No overview of Rima would be complete without mentioning the back features (a standard practice at DC back in those days; guess they got away with paying less money that way)- mostly a Sci-Fi opus called "Space Voyagers", about, well, voyagers in space encountering various menaces, by Jack Oleck, Kanigher, and Alex Nino. Nino was at his absolute peak then, and the first five issues sported some prime examples of his gnarly, detailed work. Oleck wrote the first one, then Kanigher did the other four. These were solid, if unspectacular stories, nicely drawn, but it's a jarring transition from the Amazon to the Andromeda Galaxy- two great tastes that don't necessarily taste great together. Issue #6 saw a back feature story about a sadistic Nazi doctor who gets his just desserts, written by Kanigher with the ubituquous-in-those-days-at-DC Ric Estrada and most likely a leftover inventory tale from House of Mystery or somesuch, and #7 saw a new feature, "Space Marshall, again by Kanigher with art by another of Redondo's Filipino art peers, Noly Zamora.
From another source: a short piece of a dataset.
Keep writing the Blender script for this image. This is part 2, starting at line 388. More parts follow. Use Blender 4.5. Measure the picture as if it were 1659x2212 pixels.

Not especially memorable either.

There's an ad in #7 advertising the first issue of Claw The Unconquered, which was set to come out later that year. And I'm fairly certain Rima got the axe to make room on the schedule for many of DC's soon-to-be-released line of sword & sorcery/adventure books, designed to ride the coattails of Marvel's Conan success. Unfortunately, none of those books (Beowulf, Claw, Stalker) some of which were very good, caught on. The one exception to this was Mike Grell's Warlord, which went on for what seemed like a hundred years. Anyway, to my knowledge, the lovely Witch of the Amazon, the Daughter of the Didi, our very own Rima the Jungle Girl has never made another appearance in a DC comic book to this very day. I may be wrong about that, but I can't think of one. What a shame- it would be nice to see someone like Frank Cho or Darwyn Cooke take a stab at illustrating her. I won't hold my breath.